Los estudios humanistas, si algo nos enseñan, es la humildad. Ellos son el antídoto en contra del dogmatismo y la demagogia. Nos enseñan a pensar a largo plazo, a considerar las consecuencias de nuestras acciones en lugar de actuar en interés de la conveniencia. Nos enseñan a ser escépticos, críticos y deliberativos, en lugar de la reacción emotiva que lleva a la alabanza sin límite del “Libro”, del Líder o del Lugar Común. Es un correctivo, en tanto nos saca del presente y nos obliga a confrontar algo distinto de lo que se nos da en la limitación del presente.

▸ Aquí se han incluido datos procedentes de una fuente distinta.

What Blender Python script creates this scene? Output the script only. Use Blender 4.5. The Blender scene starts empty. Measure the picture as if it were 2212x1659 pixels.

Con bastante frecuencia se escucha decir «si sabes tanto, ¿cómo no eres rico?». La súper valorización del dinero en desmedro del cerebro nos lleva a ser útiles y acumular cosas. Pero, cualquiera de las cosas que usamos no sobrevive a la civilización que los crea. El legado más duradero y valioso, en cambio, vive en los libros, las ideas, el arte, la música. Tal vez no aparezcan tan reales como el balance bancario o el PIB, pero lo son.
Cuando hoy se pretende insinuar que la enseñanza de las humanidades que las universidades proporcionan es insignificante, imaginaria, innecesaria u obsoleta, ¿quién gana? La riqueza, como la vida, es breve. Las artes liberales, en cambio, tienen una larga vida. Una educación humanista tiene un valor incalculable porque su valor está más allá del cálculo. Las humanidades son atacadas porque ellas son peligrosas. Nos proveen con las armas intelectuales necesarias para pelear en contra de las fuerzas de la ignorancia y liberarnos de la estupidez publicitaria que hoy coloniza a las masas.